To encounter one’s opposite number, and to recognize oneself in the other and the other in oneself, is the beginning of psyche; that is, development of a sense of identity not socially given, but internally generated, strong enough to resist the buffets of terrifying external forces and act out of one’s own passion and will. When Jane gives as good as she gets from St. John, and she neither submits nor revolts as previously, she shows that she has found her medium, reached a new equilibrium. Upon leaving him finally she says: “It was my turn to assume ascendency. My powers were in play, and in force.”

Psyche is the formerly absent necessary prerequisite for real love. To attain it Jane had to go on her journey through the looking glass, and encounter her shadow, which at last clarified her to herself. From there she resolves to claim her love and seeks out Rochester without any thought to what social or institutional framework her love might be realized in. She is out of the matrix of the forces of horror that formerly oppressed her. It is simply her good fortune that Rochester is now free to marry, a literary trick in a literary milieu.
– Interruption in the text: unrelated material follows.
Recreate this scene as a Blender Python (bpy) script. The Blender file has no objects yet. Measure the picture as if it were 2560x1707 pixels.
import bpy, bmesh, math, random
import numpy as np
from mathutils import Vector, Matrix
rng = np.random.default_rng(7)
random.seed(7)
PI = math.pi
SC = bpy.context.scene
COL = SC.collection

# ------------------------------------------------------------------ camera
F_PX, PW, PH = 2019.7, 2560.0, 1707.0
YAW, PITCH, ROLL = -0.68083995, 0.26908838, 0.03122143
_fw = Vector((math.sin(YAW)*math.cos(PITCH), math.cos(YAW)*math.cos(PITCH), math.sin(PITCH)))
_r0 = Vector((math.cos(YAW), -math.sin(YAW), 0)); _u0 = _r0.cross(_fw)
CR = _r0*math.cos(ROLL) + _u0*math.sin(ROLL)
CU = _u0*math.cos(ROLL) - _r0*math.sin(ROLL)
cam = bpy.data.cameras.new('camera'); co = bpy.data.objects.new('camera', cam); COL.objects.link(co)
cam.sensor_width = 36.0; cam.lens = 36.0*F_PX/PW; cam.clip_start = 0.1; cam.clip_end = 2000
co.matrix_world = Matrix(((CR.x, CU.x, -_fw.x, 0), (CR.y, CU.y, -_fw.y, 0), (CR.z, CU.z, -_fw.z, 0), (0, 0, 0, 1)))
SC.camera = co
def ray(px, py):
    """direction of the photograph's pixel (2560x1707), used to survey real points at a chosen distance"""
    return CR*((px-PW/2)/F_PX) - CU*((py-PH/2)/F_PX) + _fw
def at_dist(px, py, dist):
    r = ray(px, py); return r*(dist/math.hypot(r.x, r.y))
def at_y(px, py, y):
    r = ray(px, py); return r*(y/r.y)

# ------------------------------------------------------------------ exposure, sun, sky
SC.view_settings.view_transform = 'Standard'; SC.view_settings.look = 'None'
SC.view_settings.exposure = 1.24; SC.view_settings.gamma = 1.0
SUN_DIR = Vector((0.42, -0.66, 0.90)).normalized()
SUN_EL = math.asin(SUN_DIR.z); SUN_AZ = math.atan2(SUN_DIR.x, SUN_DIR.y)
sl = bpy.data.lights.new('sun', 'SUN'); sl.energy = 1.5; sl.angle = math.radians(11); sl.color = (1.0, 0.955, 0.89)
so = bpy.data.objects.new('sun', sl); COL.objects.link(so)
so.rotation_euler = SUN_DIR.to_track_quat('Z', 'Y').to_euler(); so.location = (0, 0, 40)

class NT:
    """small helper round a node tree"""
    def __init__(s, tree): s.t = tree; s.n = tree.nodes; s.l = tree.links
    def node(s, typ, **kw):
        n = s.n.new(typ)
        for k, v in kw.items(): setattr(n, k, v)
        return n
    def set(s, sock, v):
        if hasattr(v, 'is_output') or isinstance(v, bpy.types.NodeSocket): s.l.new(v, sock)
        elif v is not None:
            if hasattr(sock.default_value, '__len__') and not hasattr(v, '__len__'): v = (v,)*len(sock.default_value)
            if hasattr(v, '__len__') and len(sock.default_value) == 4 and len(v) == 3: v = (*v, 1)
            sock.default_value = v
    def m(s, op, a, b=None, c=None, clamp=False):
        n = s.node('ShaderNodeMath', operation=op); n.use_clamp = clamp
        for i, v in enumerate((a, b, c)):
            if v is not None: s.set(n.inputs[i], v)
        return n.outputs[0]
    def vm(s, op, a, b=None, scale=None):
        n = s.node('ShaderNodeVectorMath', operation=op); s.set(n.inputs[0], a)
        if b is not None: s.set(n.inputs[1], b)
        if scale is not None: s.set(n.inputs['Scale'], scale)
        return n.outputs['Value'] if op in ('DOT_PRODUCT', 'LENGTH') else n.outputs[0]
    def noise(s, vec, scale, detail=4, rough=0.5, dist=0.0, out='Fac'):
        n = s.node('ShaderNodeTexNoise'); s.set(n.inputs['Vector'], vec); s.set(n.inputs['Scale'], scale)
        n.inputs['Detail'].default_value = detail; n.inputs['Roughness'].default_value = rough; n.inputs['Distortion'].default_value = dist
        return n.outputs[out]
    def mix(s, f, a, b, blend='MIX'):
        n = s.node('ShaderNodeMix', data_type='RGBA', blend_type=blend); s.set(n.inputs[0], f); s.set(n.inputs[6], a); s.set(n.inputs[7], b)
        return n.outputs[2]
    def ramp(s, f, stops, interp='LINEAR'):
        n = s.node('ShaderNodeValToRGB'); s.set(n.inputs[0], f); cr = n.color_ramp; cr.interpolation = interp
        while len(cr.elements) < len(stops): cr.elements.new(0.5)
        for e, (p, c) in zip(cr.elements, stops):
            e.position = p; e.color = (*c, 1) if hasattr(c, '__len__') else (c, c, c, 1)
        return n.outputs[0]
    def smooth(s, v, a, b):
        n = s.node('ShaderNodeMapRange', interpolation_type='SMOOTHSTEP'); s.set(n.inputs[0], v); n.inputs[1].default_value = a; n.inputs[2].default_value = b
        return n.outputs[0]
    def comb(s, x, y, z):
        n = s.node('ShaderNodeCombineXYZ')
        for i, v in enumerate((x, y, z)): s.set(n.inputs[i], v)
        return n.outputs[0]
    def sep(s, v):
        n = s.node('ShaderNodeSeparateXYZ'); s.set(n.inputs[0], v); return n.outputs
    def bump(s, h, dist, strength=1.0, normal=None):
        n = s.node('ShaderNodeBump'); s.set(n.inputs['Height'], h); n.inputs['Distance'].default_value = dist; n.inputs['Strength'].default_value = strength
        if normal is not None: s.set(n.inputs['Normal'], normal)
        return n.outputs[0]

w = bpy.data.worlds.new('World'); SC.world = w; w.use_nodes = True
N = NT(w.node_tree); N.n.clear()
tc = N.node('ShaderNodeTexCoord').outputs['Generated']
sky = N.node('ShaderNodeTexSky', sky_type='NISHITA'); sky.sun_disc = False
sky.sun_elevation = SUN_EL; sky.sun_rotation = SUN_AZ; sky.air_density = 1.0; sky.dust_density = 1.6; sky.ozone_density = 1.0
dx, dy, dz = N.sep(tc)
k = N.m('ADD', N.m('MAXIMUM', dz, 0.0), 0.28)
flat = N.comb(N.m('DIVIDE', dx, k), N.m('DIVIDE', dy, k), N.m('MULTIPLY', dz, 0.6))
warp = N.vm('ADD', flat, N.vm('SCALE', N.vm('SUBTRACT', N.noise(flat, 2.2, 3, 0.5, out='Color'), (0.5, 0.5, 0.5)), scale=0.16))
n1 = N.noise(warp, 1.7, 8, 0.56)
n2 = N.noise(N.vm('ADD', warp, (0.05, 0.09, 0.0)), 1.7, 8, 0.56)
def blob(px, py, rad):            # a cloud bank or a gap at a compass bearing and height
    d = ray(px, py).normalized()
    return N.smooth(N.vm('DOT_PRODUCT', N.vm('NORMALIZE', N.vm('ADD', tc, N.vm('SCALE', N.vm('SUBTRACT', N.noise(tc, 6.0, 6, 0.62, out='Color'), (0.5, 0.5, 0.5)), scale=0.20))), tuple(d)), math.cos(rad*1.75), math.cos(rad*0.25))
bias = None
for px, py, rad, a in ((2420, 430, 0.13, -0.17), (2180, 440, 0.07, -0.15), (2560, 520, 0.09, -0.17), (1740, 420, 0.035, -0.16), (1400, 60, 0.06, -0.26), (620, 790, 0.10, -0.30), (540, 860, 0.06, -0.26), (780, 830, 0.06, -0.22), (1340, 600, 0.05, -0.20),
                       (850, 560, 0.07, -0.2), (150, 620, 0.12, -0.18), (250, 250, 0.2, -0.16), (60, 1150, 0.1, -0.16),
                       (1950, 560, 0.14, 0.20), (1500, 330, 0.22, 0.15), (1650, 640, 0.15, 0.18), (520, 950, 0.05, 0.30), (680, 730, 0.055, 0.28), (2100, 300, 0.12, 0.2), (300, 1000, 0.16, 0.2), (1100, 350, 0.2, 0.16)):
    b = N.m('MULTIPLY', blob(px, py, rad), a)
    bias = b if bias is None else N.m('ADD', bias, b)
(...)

To portray in Jane Eyre the power and danger of gothic horror as it arises in the everyday, with such fluency in the language and images of the genre, was a great imaginative accomplishment. To go beyond that and endorse passionate discourse between fugitive allies and antagonists as the counter-strategy to terror and despair is to make the case for literature itself. And in that sense the novel completes the gothic genre’s cycle of development, and redeems it.